Disney World's $149 Experiment Is a Flop -- for Now
It's fair to say that
Disney (
NYSE DIS) didn't turn a profit on its first night of
Disney After Hours. The media giant kept its Magic Kingdom theme park open for three additional hours on Thursday night, promising anyone willing to fork over $149 easy access to several rides and complimentary sodas and ice cream bars.
It's the ultimate test of pricing elasticity. Will diehard Disney World fans pay roughly $50 an hour to walk on to many of the attractions at the world's most visited theme park?
If we go by the initial reports popping up on social media since Thursday night's debut, the House of Mouse didn't get a lot of takers. However, those who did take advantage of Disney After Hours were able to experience VIP treatment that sometimes meant having an entire ride for themselves.
Attractions Magazine estimates that there were 1,000 people in attendance. That may seem like a nice haul of incremental revenue for Disney. If a thousand guests paid $149 we would be talking about $149,000 in revenue; but that doesn't seem like enough to cover the tab for the staff it had to keep around, and the cost of the food and beverages it handed out. Disney never revealed at what level it would be capping ticket sales, but we do know that it did not sell out.

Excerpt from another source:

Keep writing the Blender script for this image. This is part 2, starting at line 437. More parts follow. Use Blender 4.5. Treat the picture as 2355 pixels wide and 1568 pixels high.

More troublesome than the low turnout is that many people who were there supposedly didn't pay to attend.
Attractions Magazine is
reporting that free tickets were given out to travel agents, ticket sellers, and Disney Vacation Club members. In other words, don't go adding $149,000 to Disney's theme parks division for its fiscal third quarter.
Disney After Hours flopping on its opening night is going to delight folks feeling that the House of Mouse was getting too greedy. In a year in which Disney World hiked single-day ticket prices by as much as 18%, and started charging 75% more for primo parking spots, it hit a point where customers fought back and clung onto their pocketbooks.

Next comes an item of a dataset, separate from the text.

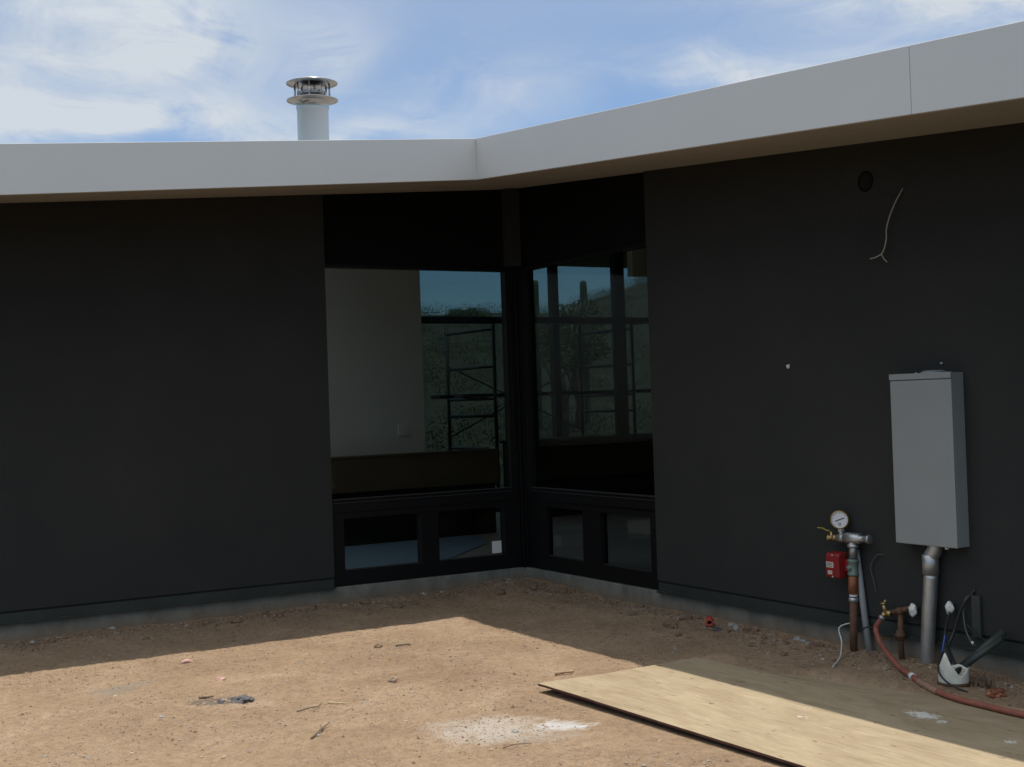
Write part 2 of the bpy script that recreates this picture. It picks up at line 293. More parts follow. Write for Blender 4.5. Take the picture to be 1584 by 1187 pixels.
# ------------------------------------------------------------------ mesh helpers
class MB:
    def __init__(s): s.v = []; s.f = []; s.mi = []; s.sm = []
    def add(s, vs, fs, mi=0, smooth=False):
        o = len(s.v); s.v += [tuple(v) for v in vs]
        for f in fs: s.f.append([i+o for i in f]); s.mi.append(mi); s.sm.append(smooth)
        return s
    def box(s, a, b, mi=0):
        x0, y0, z0 = (min(a[i], b[i]) for i in range(3)); x1, y1, z1 = (max(a[i], b[i]) for i in range(3))
        return s.add([(x0,y0,z0),(x1,y0,z0),(x1,y1,z0),(x0,y1,z0),(x0,y0,z1),(x1,y0,z1),(x1,y1,z1),(x0,y1,z1)],
              [(0,3,2,1),(4,5,6,7),(0,1,5,4),(1,2,6,5),(2,3,7,6),(3,0,4,7)], mi)
    def hexa(s, p8, mi=0):
        return s.add(p8, [(0,3,2,1),(4,5,6,7),(0,1,5,4),(1,2,6,5),(2,3,7,6),(3,0,4,7)], mi)
    def prism(s, poly, zb, zt, mi=0):      # vertical prism over a plan polygon (ccw) with height functions
        n = len(poly); vs = [(x, y, zb(x, y)) for x, y in poly] + [(x, y, zt(x, y)) for x, y in poly]
        fs = [tuple(range(n-1, -1, -1)), tuple(range(n, 2*n))] + [(i, (i+1) % n, n+(i+1) % n, n+i) for i in range(n)]
        return s.add(vs, fs, mi)
    def tube(s, pts, r, seg=12, mi=0, cap=True):
        pts = [Vector(p) for p in pts]; n = len(pts); rr = r if isinstance(r, (list, tuple)) else [r]*n
        vs = []; ref = None
        for i, p in enumerate(pts):
            t = (pts[min(i+1, n-1)] - pts[max(i-1, 0)]).normalized()
            if ref is None: ref = Vector((0, 0, 1)) if abs(t.z) < .9 else Vector((1, 0, 0))
            a = (ref - t*ref.dot(t)).normalized(); b = t.cross(a); ref = a
            for k in range(seg):
                q = 2*math.pi*k/seg; vs.append(p + (a*math.cos(q) + b*math.sin(q))*rr[i])
        fs = [(i*seg+k, i*seg+(k+1) % seg, (i+1)*seg+(k+1) % seg, (i+1)*seg+k) for i in range(n-1) for k in range(seg)]
        s.add(vs, fs, mi, True)
        if cap: s.add(vs[:seg], [tuple(range(seg-1, -1, -1))], mi); s.add(vs[-seg:], [tuple(range(seg))], mi)
        return s
    def lathe(s, prof, o, ax=(0,0,1), seg=28, mi=0, smooth=True):     # prof: (radius, distance along axis)
        ax = Vector(ax).normalized(); o = Vector(o); a = ax.orthogonal().normalized(); b = ax.cross(a); vs = []
        for r, h in prof:
            for k in range(seg): q = 2*math.pi*k/seg; vs.append(o + ax*h + (a*math.cos(q)+b*math.sin(q))*max(r, 1e-5))
        n = len(prof)
        return s.add(vs, [(i*seg+k, i*seg+(k+1) % seg, (i+1)*seg+(k+1) % seg, (i+1)*seg+k) for i in range(n-1) for k in range(seg)], mi, smooth)
    def rock(s, c, r, seed=0, sub=2, mi=0, rough=.35, sc=(1,1,.7), smooth=False):
        bm = bmesh.new(); bmesh.ops.create_icosphere(bm, subdivisions=sub, radius=1)
        vs = []
        for v in bm.verts:
            d = v.co.normalized(); k = 1 + rough*noise.noise(d*1.4 + Vector((seed*3.1, seed*1.7, 0))) + rough*.5*noise.noise(d*3.7 + Vector((0, seed*2.3, 5)))
            vs.append((c[0]+d.x*r*k*sc[0], c[1]+d.y*r*k*sc[1], c[2]+d.z*r*k*sc[2]))
        fs = [tuple(v.index for v in f.verts) for f in bm.faces]; bm.free()
        return s.add(vs, fs, mi, smooth)
    def build(s, name, mats, parent=None, bevel=0.0, loc=None):
        me = bpy.data.meshes.new(name); vv = s.v
        if loc: vv = [(x-loc[0], y-loc[1], z-loc[2]) for x, y, z in vv]
        me.from_pydata(vv, [], s.f)
        mats = mats if isinstance(mats, (list, tuple)) else [mats]
        for m in mats: me.materials.append(m)
        me.polygons.foreach_set('material_index', s.mi); me.polygons.foreach_set('use_smooth', s.sm)
        bm = bmesh.new(); bm.from_mesh(me); bmesh.ops.remove_doubles(bm, verts=bm.verts, dist=1e-6); bmesh.ops.recalc_face_normals(bm, faces=bm.faces); bm.to_mesh(me); bm.free()
        o = bpy.data.objects.new(name, me); COL.objects.link(o)
        if loc: o.location = loc
        if parent: o.parent = parent
        if bevel:
            b = o.modifiers.new('bevel', 'BEVEL'); b.width = bevel; b.segments = 2; b.limit_method = 'ANGLE'; b.angle_limit = math.radians(40)
        return o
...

Let's not whistle by the grave of Disney After Hours just yet, though. The Haunted Mansion still only has 999 ghosts, and this pricey hard-ticket event still has a pulse. This is the first night, held on a weeknight during the park's off-season. Disney didn't actively market the event outside of its official blog, likely fearing a backlash. It will have the benefit of more time for the next six nights -- the next five Thursdays, and a Mother's Day edition on May 8 -- to get the word out.

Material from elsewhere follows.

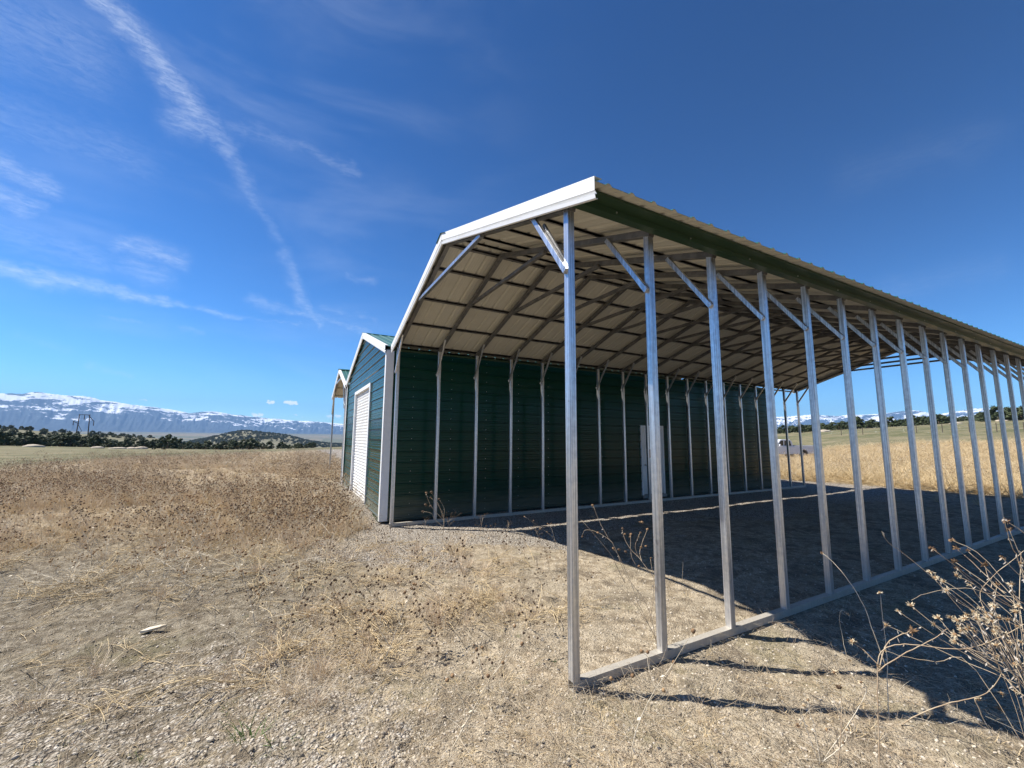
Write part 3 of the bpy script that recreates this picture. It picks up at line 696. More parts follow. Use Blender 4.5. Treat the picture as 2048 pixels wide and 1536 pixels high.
# ------------------------------------------------------------------ vegetation prototypes
def curve(p, d, length, n, bend, droop=0.0):
    pts = [Vector(p)]; d = Vector(d).normalized(); ax = Vector((random.uniform(-1, 1), random.uniform(-1, 1), random.uniform(-.3, .3)))
    for i in range(n):
        d = (d+ax*bend/n+Vector((0, 0, -droop/n))+Vector((random.uniform(-1, 1), random.uniform(-1, 1), random.uniform(-1, 1)))*.08).normalized()
        pts.append(pts[-1]+d*length/n)
    return pts
def sunflower(h, heads, ml, seed, lean=.35):
    random.seed(seed); m = MB()
    base = curve((0, 0, -.02), (random.uniform(-lean, lean), random.uniform(-lean, lean), 1), h, 7, .5)
    m.tube(base, [.0035*(1-.6*i/7) for i in range(8)], 4, 0)
    tips = [base[-1]]
    for k in range(heads):
        i = random.randint(2, 6); p = base[i]; a = random.uniform(0, 6.28)
        br = curve(p, (math.cos(a)*.8, math.sin(a)*.8, .9), h*random.uniform(.25, .55), 4, .6, -.1); m.tube(br, [.002, .0017, .0015, .0012, .001], 3, 0, False); tips.append(br[-1])
        if random.random() < .5:
            b2 = curve(br[2], (random.uniform(-1, 1), random.uniform(-1, 1), .8), h*.18, 3, .5); m.tube(b2, .001, 3, 0, False); tips.append(b2[-1])
    for tp in tips: m.blob(tp, random.uniform(.010, .0145), 0, .2, 1)
    for k in range(5):
        i = random.randint(1, 6); q = base[i]; d = Vector((random.uniform(-1, 1), random.uniform(-1, 1), -.3)).normalized()*.035; s2 = Vector((d.y, -d.x, .004))*.3
        m.add([q, q+d*.5+s2, q+d, q+d*.5-s2], [(0, 1, 2, 3)], 0)
    return m
def tuft(h, n, spread, seed, wv=.0022, upright=.8):
    random.seed(seed); m = MB()
    for k in range(n):
        a = random.uniform(0, 6.28); r_ = spread*random.random()**.7*.4; p = Vector((r_*math.cos(a), r_*math.sin(a), -.01)); a2 = a+random.uniform(-1, 1)
        l = h*random.uniform(.5, 1.1); d = Vector((math.cos(a2)*(1-upright), math.sin(a2)*(1-upright), upright+random.uniform(-.3, .2)))
        c = curve(p, d, l, 3, .9, .5); sd = Vector((math.sin(a2), -math.cos(a2), 0))*wv*random.uniform(.6, 1.3)
        V = []
        for i, q in enumerate(c): V += [q-sd*(1-i*.3), q+sd*(1-i*.3)]
        m.add(V, [(2*i, 2*i+1, 2*i+3, 2*i+2) for i in range(3)], 0)
    return m
def fallen(l, n, seed, r0=.0035, tang=.35):
    random.seed(seed); m = MB(); a0 = random.uniform(0, 6.28)
    for k in range(n):
        a = a0+random.uniform(-tang, tang)*2; p = (random.uniform(-.15, .15), random.uniform(-.15, .15), random.uniform(.01, .05))
        c = curve(p, (math.cos(a), math.sin(a), random.uniform(.0, .45)), l*random.uniform(.5, 1), 6, .55, .35)
        c = [Vector((q.x, q.y, max(q.z, .008))) for q in c]
        m.tube(c, [r0*random.uniform(.7, 1.1)*(1-.55*i/6) for i in range(7)], 4, 0)
        for j in range(2):
            b_ = curve(c[random.randint(2, 5)], (math.cos(a+random.uniform(-1, 1)), math.sin(a+random.uniform(-1, 1)), random.uniform(.1, .8)), l*.25, 3, .5); m.tube(b_, r0*.35, 3, 0, False)
    return m
def place(name, me, px, py=None, sc=1.0, rz=None, **kw):
    """put a thing where the ray through a pixel meets flat ground near the camera, or at x, y"""
    if py is None: x, y = px
    else:
        d = pdir(px, py); t = -CAM[2]/d[2]; x, y = CAM[0]+t*d[0], CAM[1]+t*d[1]
    o = link(name, me, None, (x, y, hgt(x, y)), **kw); o.scale = (sc,)*3; o.rotation_euler[2] = rz if rz is not None else random.uniform(0, 6.28); return o
sun_me = [sunflower(random.uniform(.42, .62), 7, None, 100+i).mesh('dried_sunflower', [STALK, SEED]) for i in range(6)]
sunP_me = [sunflower(.6, 6, None, 120+i, .6).mesh('pale_weed', [PALE, BUR]) for i in range(3)]
tuftR = [tuft(.30, 46, .2, 200+i).mesh('dry_tuft', [REDST]) for i in range(3)]
tuftS = [tuft(.42, 44, .25, 210+i, .003, .65).mesh('straw_tuft', [STRAW]) for i in range(3)]
tuftP = [tuft(.13, 22, .2, 220+i, .0013, .3).mesh('short_litter', [STRAW]) for i in range(3)]
tuftG = [tuft(.07, 18, .06, 230+i, .0016, .6).mesh('grass_tuft', [GRASS]) for i in range(2)]
fal = [fallen(.75, 4, 300+i).mesh('fallen_stalks', [PALE]) for i in range(4)]
falS = [fallen(.55, 7, 320+i, .0045, .9).mesh('fallen_straw', [STRAW]) for i in range(3)]
fine = [fallen(.28, 3, 340+i, .0012, 1.5).mesh('fine_twigs', [STALK]) for i in range(3)]
finep = [fallen(.22, 3, 350+i, .0011, 1.5).mesh('pale_twigs', [PALE]) for i in range(3)]
def pebble(seed):
    random.seed(seed); m = MB(); m.blob((0, 0, .3), 1, 1 if seed % 2 else 0, .16, 0, (1, random.uniform(.65, .95), random.uniform(.45, .65)))
    me = m.mesh('pebble', [STONE]); me.polygons.foreach_set('use_smooth', [False]*len(me.polygons)); return me
peb = [pebble(400+i) for i in range(6)]
random.seed(11)
# the first of each kind stand in the foreground as things of their own; the fields reuse their shapes
protos = {}
def proto(key, lst, spots, name, labels, cat, group, scs=None):
    kd = 'stuff' if key in ('tp', 'fi', 'fp', 'fs') else None
    protos[key] = [place(name, me, *s_, sc=(scs[i] if scs else 1), label=(labels[i] if isinstance(labels, list) else labels), cat=cat, group=None if kd else group, kind=kd) for i, (me, s_) in enumerate(zip(lst, spots))]
proto('sun', sun_me, [(905, 1215), (845, 1240), (930, 1165), (762, 1210), (1000, 1130), (690, 1230)], 'dried_sunflower', 'brown dried sunflower with dark round seed heads on the gravel before the shed', 'dead plant', 'dried sunflowers in front of the shed')
proto('sunp', sunP_me, [(760, 1330), (900, 1500), (1260, 1520)], 'dried_weed',
      ['pale branching dead weed standing on the gravel left of the nearest post', 'pale dead weed at the bottom edge left of the nearest post', 'pale dead weed at the bottom edge right of the nearest post'], 'dead plant', 'pale dead weeds in the foreground')
proto('tr', tuftR, [(690, 1075), (670, 1010), (640, 1200)], 'dry_tuft', ['russet tuft of dry stalks nearest the white shed corner trim', 'russet tuft of dry stalks left of the roll-up door foot', 'russet tuft of dry stalks alone on the gravel below the shed corner'], 'dry grass', 'russet tufts near the shed corner')
proto('ts', tuftS, [(912, 1110), (1880, 1005), (1960, 1010)], 'straw_tuft',
      ['golden tuft of dry grass alone on the gravel in front of the carport', 'golden tuft of dry grass at the edge of the far shade', 'golden tuft of dry grass far right behind the posts'], 'dry grass', 'golden dry grass tufts')
proto('tp', tuftP, [(640, 1300), (980, 1300), (760, 1400)], 'short_litter', 'small flat tuft of straw lying on the foreground gravel', 'dry grass', 'short straw on the foreground gravel')
proto('tg', tuftG, [(500, 1480), (545, 1500)], 'grass_tuft', ['fresh green grass tuft at the bottom left of centre', 'fresh green grass tuft right of the other green one'], 'grass', 'fresh grass tufts', [3.0, 2.0])
proto('fa', fal, [(330, 1105), (60, 1180), (560, 1140), (370, 1130)], 'fallen_stalks',
      ['bleached fallen stalks fanned out on bare ground left of the shed', 'bleached fallen stalks lying at the left picture edge', 'bleached fallen stalks on the bare ground nearest the shed corner', 'bleached fallen stalks just below the largest fan'], 'dead plant', 'bleached fallen stalks')
proto('fs', falS, [(600, 1170), (720, 1290), (830, 1160)], 'fallen_straw', 'tangle of fallen straw on the gravel in front of the shed', 'dead plant', 'tangles of fallen straw')
proto('fi', fine, [(700, 1460), (1100, 1440), (880, 1370)], 'fine_twigs', 'scatter of thin brown twigs on foreground soil', 'twigs', 'thin brown twigs')
proto('fp', finep, [(300, 1420), (1200, 1400), (1000, 1440)], 'pale_twigs', 'scatter of thin bleached twigs on foreground soil', 'twigs', 'thin bleached twigs')
pl = []
for i, s_ in enumerate([(602, 1338), (1080, 1370), (420, 1480), (1265, 1248), (960, 1480), (700, 1360)]):
    o = place('stone', peb[i], *s_, sc=random.uniform(.016, .024), label='small pale stone lying loose on the foreground soil', cat='stone', group='loose pale stones'); pl.append(o)
protos['peb'] = pl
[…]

You'll know the test has been flunked if Disney begins scaling back on the available attractions to save on staffing costs. However, it can also find ways to make things more valuable by including a new set of complimentary food offerings, if not an entire pre-event dinner.
Disney has more than 30,000 rooms on its property, according to visit-planning specialist TouringPlans.com. They receive early and late access to select parks already with the Extra Magic Hours perk, but sharing a park with as many as 30,000 families isn't the same kind of exclusivity that Disney After Hours is promising.
If Disney can get its Disney After Hours count up to 3,000 or 5,000 guests without having to discount too heavily, it can work. Disney has six more chances to get it right, but it's probably not a stretch to think that you -- yes, you -- want it to fail.